Un Salon du Livre fait d'utopie et d'apathie

Malgré un postulat sur l'Utopie alléchant, le salon a fait perdre à cette figure idéale un peu de son piquant mystique.

Un salon-bric à brac littéraire, répertoire à bizarreries

Sur le papier, l'annonce de ces 30 000 bouquins était grandiloquente. Mais les faits ont été quelque peu différents. Le salon faisant aussi office de rencontres entre éditeurs de régions, auteurs et libraires locaux, les produits du terroir étaient à l'honneur. Le marché bovin en Franche-Comté, les produits agro-arômatiques de Provence, les grands vins symbole d'un Languedoc-Roussillon bon vivant ou les recettes gourmandes de l'artisanat alsacien, la chute a été rude pour les grands passionnés de littérature qui s'attendaient à contempler des étalages entiers de romans utopiques du XVII et XVIIIe siècle.

Représenté par une centaine d'éditeurs désireux de promouvoir au mieux leur structure, le salon a aussi été le lieu de toutes les bizarreries littéraires. Des livres du bien-être et du développement personnel pour madame habituée de la médiathèque ; des livres du voyage évoquant cultures du monde et rites africains aux trois rayons récurrents sur la bande dessinée enfantine en passant par une édition carcassonnaise exclusivement gay-friendly pour les plus ouverts d'esprit, l'objectif d'amadouer la famille-tout-le-monde était flagrant.
Là encore, le lien avec le thème de l'utopie est resté lointain voire théorique, n'en déplaise aux férus de littérature romantique qui ont dû se contenter de quelques poches de Kerouac et Kafka, deux auteurs qui ne respirent pas non plus l'utopie.

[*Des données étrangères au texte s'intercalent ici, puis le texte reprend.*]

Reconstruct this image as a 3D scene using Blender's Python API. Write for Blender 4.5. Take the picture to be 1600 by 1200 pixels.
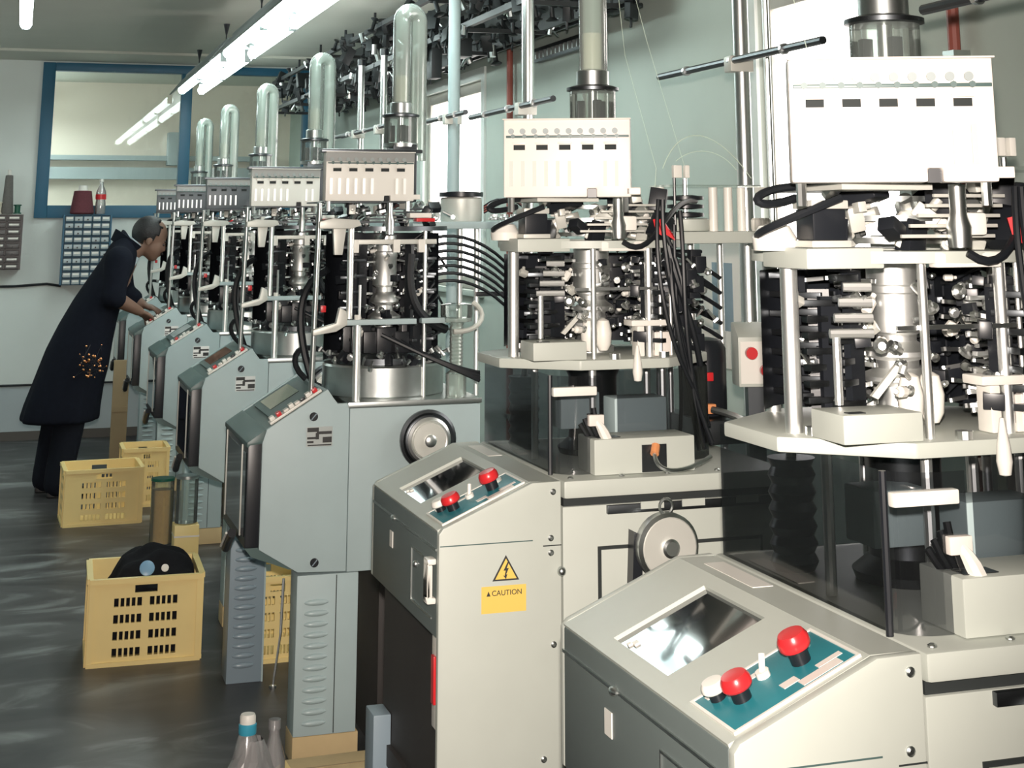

Et l'Utopie dans tout ça ?

Sous le chapiteau, à gauche des étalages, les plus curieux pouvaient s'extirper de la foule encombrante et assister aux débats sur l'utopie.
Considérée sous plusieurs angles, l'Utopie a fait jaser. D'abord étudiée sous l'angle littéraire le samedi matin, Lire et Ecrire l'Utopie a consacré une conférence foncièrement universitaire à la vision analytique ronflante des quelques maîtres de conférence en présence, sans égard aux néophytes présents dans la salle. Vue comme une métaphore sociale, l'utopie a ensuite été l'élément central de deux conférences politico-historiques qui ont fait un rapprochement habile entre mai 68 et le procédé de l'utopie.

Autre conférence intéressante, celle du dimanche, intitulée Voyages en Utopies qui bénéficiait de trois intervenants à l'expérience fascinante : Christophe Cousin, réalisateur de documentaires et voyageur hors pair, Pierre Gras journaliste, expert de l'Amérique Latine et Jean Pierre Lamic, fondateur de l'association Voyageurs et voyagistes éco-responsables. Tous les trois ont discuté le temps d'une après-midi sur les sociétés alternatives dites utopiques et la question de leur devenir ; un débat exotique, riche et dépaysant qui permit de déplacer l'étude de l'utopie sous un angle davantage pragmatique et utile.

Ce week-end, le visiteur, perplexe au premier abord devant le caractère confus du dispositif du salon (des présentoirs étriqués façon marché dominical) ou face à son atmosphère cacophonique de kermesse, devait alors s'interroger sur l'intérêt moderne de l'utopie. A lui d'opérer des rapprochements, de donner libre cours à sa spiritualité, de saisir l'opportunité des rencontres et de retrouver peut-être le sens de l'utopie pour apprécier ce salon décousu avant tout conçu en confusion et abstraction. Pas sûr que cela fût une réussite.